Apparently, though, one does not sit for long at a pro game. One arrives, one eats, one shops, one wanders about through a stadium that would have made visitors to the hippodrome feel right at home. And even after you locate your seats there are several reasons to get up. Beer. Food. Fly balls. The Wave. Staring at those hipsters from Google in the impossibly tight jeans and speculate on their survival...or perhaps just their remaining circulatory systems.

Okay that last one is probably limited to Giants games, but the rest seemed universal. Jim dragged me along to a Loral event for his group, and did my best to make a good impression and not look behind me. We were in the very top row so that all that sat between me and my achrophobic self was the chain link fence and a sturdy stadium seat. Wheee.

Jim felt the same way so we were two grimly happy folks not looking behind us for several minutes. Then the Giants made a good showing of beating the Dodgers silly and the razzing of the Los Angeles members of his group began. It was all in good fun and not at all likely to get us arrested by any plain clothes police. However, we were reminded every 15 minutes or so that we could text FOUL to a local hotline if any sort of bad behavior were occurring.

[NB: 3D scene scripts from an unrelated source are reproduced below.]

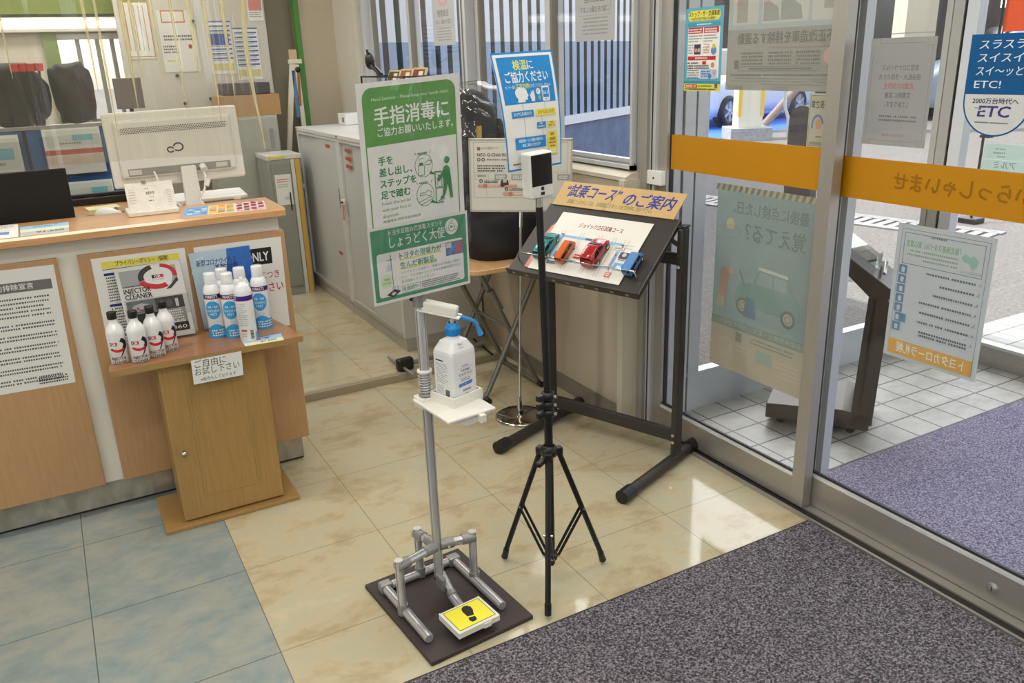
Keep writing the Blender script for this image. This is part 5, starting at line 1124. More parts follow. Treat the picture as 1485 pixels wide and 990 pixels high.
def blue_poster():
    BL_ = (40, 136, 206); S = Sheet(210, 297, M_gloss, step=12); S.rect(0, 0, 210, 297, BL_); S.rect(5, 5, 200, 287, WHITE); S.rect(14, 12, 182, 118, BL_)
    S.text('検温', 62, 20, 27, (222, 226, 90), .03, w=46); S.text('に', 110, 20, 27, WHITE, .02, w=20); S.text('ご協力ください', 30, 48, 30, WHITE, .03, w=148); S.text('センサー部に', 24, 82, 10, WHITE, .01, w=34); S.text('手首内側', 59, 79, 15, (222, 226, 90), .02, w=44); S.text('をかざしてください（約10cm）', 104, 82, 10, WHITE, .01, w=78)
    S.poly([(58, 126), (84, 126), (84, 120), (92, 121), (93, 113), (97, 111), (93, 102), (92, 96), (84, 90), (70, 88), (58, 92), (52, 100), (54, 110), (60, 117)], WHITE)
    S.poly([(106, 126), (117, 126), (119, 116), (117, 100), (114, 98), (113, 104), (111, 98), (109, 104), (107, 99), (106, 108), (101, 106), (103, 115)], WHITE)
    S.circ(133, 102, 8, WHITE); S.text('ピ', 129.5, 97, 8, BLACK, .02)
    for k, r_ in enumerate((6, 10)): S.ring(128, 118, r_, 2, (222, 226, 90), None, -40, 40, 8)
    S.rrect(146, 90, 28, 38, 4, WHITE); S.rect(149, 94, 22, 25, BL_); S.text('36.5', 151, 100, 12, WHITE, .02, w=18); S.rect(156, 122, 8, 2, BL_)
    G = (150, 160, 170)
    for x, y0, y1 in ((70, 130, 148), (150, 130, 148), (70, 162, 214), (134, 164, 180), (134, 196, 214)): S.rect(x, y0, 1.4, y1-y0, G)
    S.rect(30, 147, 76, 17, BL_); S.text('37.5℃未満の方', 36, 150, 10, WHITE, .02, w=62); Y_ = (222, 222, 84); S.rect(114, 147, 76, 17, Y_); S.text('37.5℃以上の方', 122, 150, 10, RED, .02, w=60)
    S.rect(114, 180, 34, 16, BL_); S.text('平熱', 124, 181, 6, WHITE, .03); S.rows(118, 189, 26, 1, 5, 3.5, WHITE); S.rect(154, 180, 34, 16, Y_); S.text('平熱', 164, 181, 6, RED, .03); S.rows(158, 189, 26, 1, 5, 3.5, RED)
    S.rect(32, 214, 112, 30, BL_); S.text('検温実施・マスク着用の場合のみ', 44, 218, 9, WHITE, .02, w=88); S.text('来店ご来店いただけます', 56, 230, 9, WHITE, .02, w=66)
    S.rect(152, 206, 38, 62, Y_); S.text('発熱', 162, 210, 9, RED, .03, w=16); S.text('相談医', 159, 222, 9, RED, .03, w=24); S.rows(156, 234, 30, 1, 5, 4, RED); S.rows(162, 243, 20, 1, 5, 4, RED); S.rect(156, 252, 30, 12, (240, 238, 200)); S.rows(18, 278, 60, 1, 5, 3.4, BLACK)
    t = thing('temperature_poster', 'blue and white laminated temperature check poster behind the thermometer', 'poster', (1.27, -.50, 1.25))
    part('sheet', S.mesh(quad((1.154, -.492, 1.545), (1.370, -.439, 1.550), (1.372, -.477, 1.253), (1.179, -.523, 1.252), 210, 297, lambda a, b: .012*math.sin(PI*b)+.004*math.sin(PI*a)), .0008, .00005), t)
    m = MB(); m.obox((1.265, -.521, 1.262), (V((.97, .24, 0)), V((-.24, .97, 0)), V((0, 0, 1))), (.02, .012, .010), M_black, .002); m.cyl((1.25, -.55, 1.165), (1.262, -.508, 1.262), .004, M_black, 8); part('clip', m, t)
blue_poster()

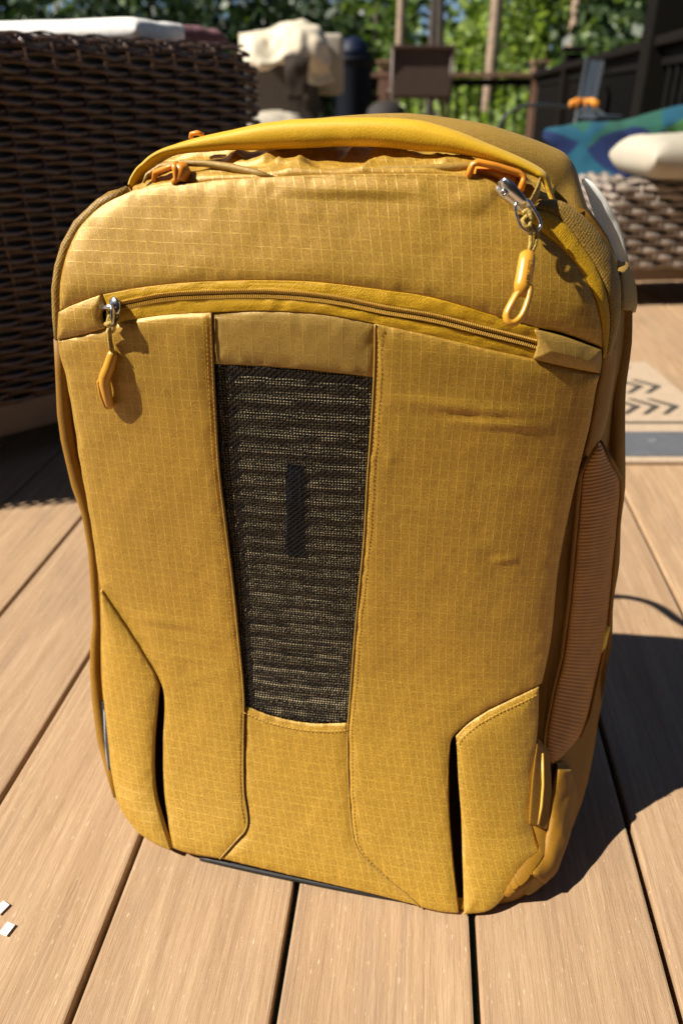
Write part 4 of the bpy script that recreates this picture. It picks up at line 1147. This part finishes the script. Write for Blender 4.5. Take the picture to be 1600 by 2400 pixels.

All in all my first MLB game was fun it was what came afterwards that cracked the evening.
xylie: (SleepTight)
This would be Jim's third accident in the CR-V. This is not to say that I am an especially good driver, just that I tend to drive less, in less hellish conditions and when I do drive I tend to do it with the grim Germanic conviction that everyone is in fact out to get me.

We were headed home from the Giant's Game. We left after an ice cream and hot chocolate in the 7th inning in the hopes of escaping traffic. Unfortunately we were parked along the pier in what Jim generically termed as GRIM. I was more flippant after a night out of death defying heights and asked him politely if he thought we'd run into Thomas and Sarah Wayne on our way home.

Fortunately his parents let him out enough that he gets that joke. Now and then I get tripped by the differences in our upbringing.

We headed home through what can only be described as the usual sort of San Francisco joke on tourists. Street signs that promised a freeway for several blocks, yet failed to exactly deliver. We cut over using our knowledge of the area and headed back to Loral, where I'd left the van.

Several things went wrong at first. 101 at that stretch lacks a shoulder. The Jersey barriers come right up to the lane line. A gentleman for no apparent reason was stopped in the slow lane. A kid who had just learned how to drive was stopping to deal with the situation. We were right behind him.

Anyone who's been in an accident says that it happened so fast. I guess we are expected to say this. The truth is that time seems to slow down if you can anticipate the outcome. And you're stuck with your brain having completed calculations that your body will simply have to wait to live out.

We walked away. I guess that is something.